The AFL has locked in Geelong’s fixture for Rounds 16 to 22 of the 2026 season, and the closing stretch comes with prime-time treatment. The Cats will feature in four featured timeslots, with Thursday and Friday night football set to headline the run home.
Geelong’s final interstate trip of the home-and-away season will come in Round 18, when it faces the GWS Giants at ENGIE Stadium in a Saturday twilight clash. That sits between a Thursday-night home game against Brisbane in Round 17 at GMHBA Stadium and another Thursday-night home match against St Kilda in Round 19, giving the club three games at home inside the key seven-round window.

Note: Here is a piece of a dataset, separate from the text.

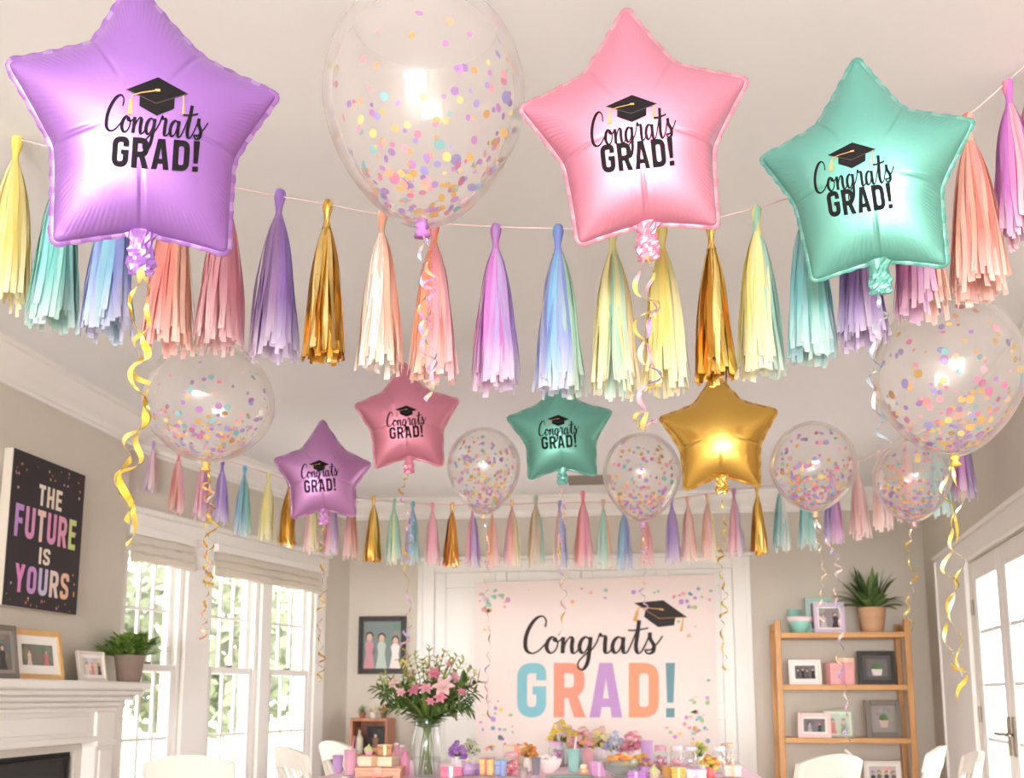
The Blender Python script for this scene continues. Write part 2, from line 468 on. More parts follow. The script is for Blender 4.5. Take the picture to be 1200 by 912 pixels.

The fixture also hands Geelong two marquee games in Melbourne. The Cats will play Melbourne at the MCG on Friday, 24 July, before backing up six days later against Collingwood at the same ground on Thursday, 30 July. The stretch ends with another home date, as Geelong hosts Essendon at GMHBA Stadium in a Saturday twilight game in Round 22.
Marcus King said the schedule reflects the club’s strong start to the year and gives members and supporters plenty to look forward to. He added that it is good to see the team rewarded with a run of Thursday and Friday night games that will put the club on a national stage in big matches.
There is a trade-off in the way the fixtures have fallen. King said the club would have preferred a better spread of timeslots for home fans, but welcomed the Brisbane clash landing in the school holidays and said the Saturday twilight slot for the Essendon game is a strong time for children and families. He also pointed to the two MCG games as major occasions for Melbourne-based supporters.
Geelong now heads into the business end of the season with the shape of its finish clear, even if not every detail is settled. The AFL said timeslots for Rounds 23 and 24 will be confirmed later in the year, and ticket information for Rounds 16 to 22 will follow in the coming weeks.
For Geelong, the message is plain: the final stretch of 2026 will be built around spotlight games, home crowds and a crowded calendar that could define the end of the premiership season.